A Brief History of the Body Count

Once upon a time, of course, enemy deaths were a badge of honor in war, but the American "body count," which would become infamous in the Vietnam era, had always been a product of frustration, not pride. It originated in the early 1950s, in the "meat-grinder" days of the Korean War, after the fighting had bogged down in a grim stalemate and signs of victory were hard to come by. It reappeared relatively early in the Vietnam War years as American officials began searching for "metrics" that would somehow express victory in a country where taking territory in the traditional fashion meant little. As time went on, the brutality of that war increased, and the promised "light at the end of the tunnel" glowed ever more dimly, the metrics of victory only grew, and the pressure to produce that body count, which could be announced daily by U.S. press spokesmen to increasingly dubious journalists in Saigon did, too. Soon enough, those reporters began referring to the daily announcements of those figures as the "Five O'Clock Follies."

On the ground, the pressure within the military to produce impressive body counts for those "Follies" resulted in what GIs called the "Mere Gook Rule." ("If it's dead and it's Vietnamese, it's VC [Viet Cong].") And soon enough anything counted as a body. As William Calley, Jr., of My Lai massacre fame, testified, "At that time, everything went into a body count -- VC, buffalo, pigs, cows. Something we did, you put it on your body count, sir... As long as it was high, that was all they wanted."
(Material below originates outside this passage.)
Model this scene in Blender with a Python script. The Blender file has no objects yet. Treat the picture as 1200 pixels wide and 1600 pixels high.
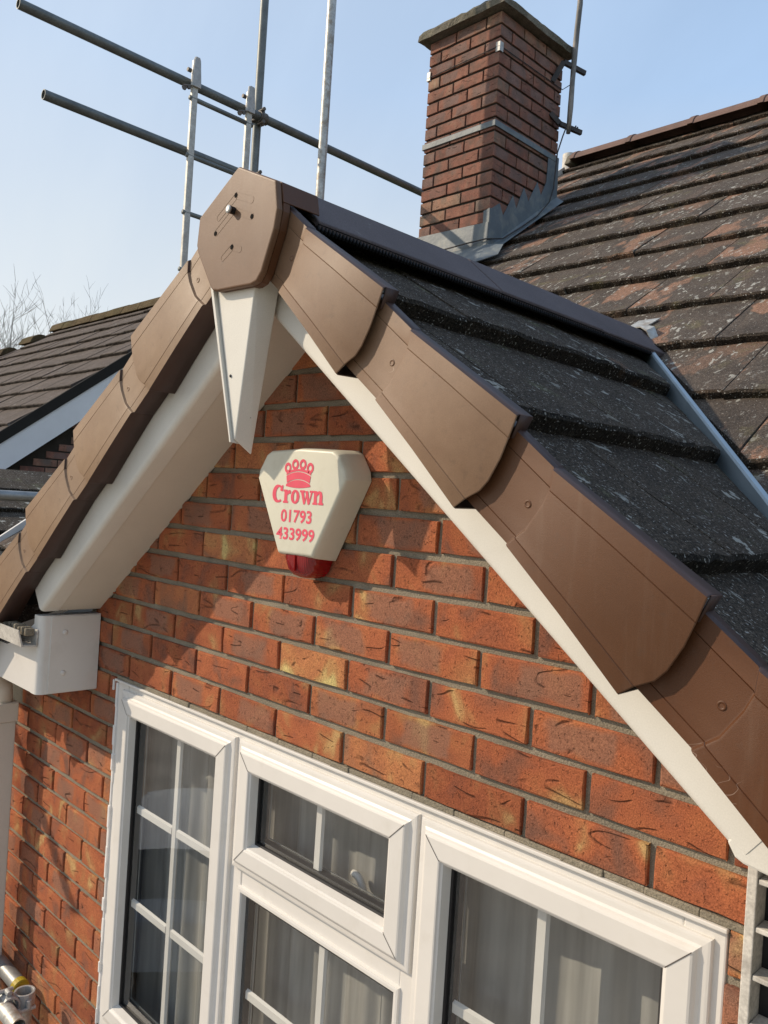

When, however, victory proved illusory, that body count came to appear to ever more Americans on the home front like grim slaughter and a metric from hell. As a sign of success, increasingly detached from reality yet producing reality, it became a death-dealing Catch-22. As those bodies piled up and in the terminology of the times a "credibility gap" yawned between the metrics and reality, the body count became a symbol not just of a war of frustration, but of defeat itself. It came, especially after the news of the My Lai massacre finally broke in the U.S., to look both false and barbaric. Whose bodies were those anyway?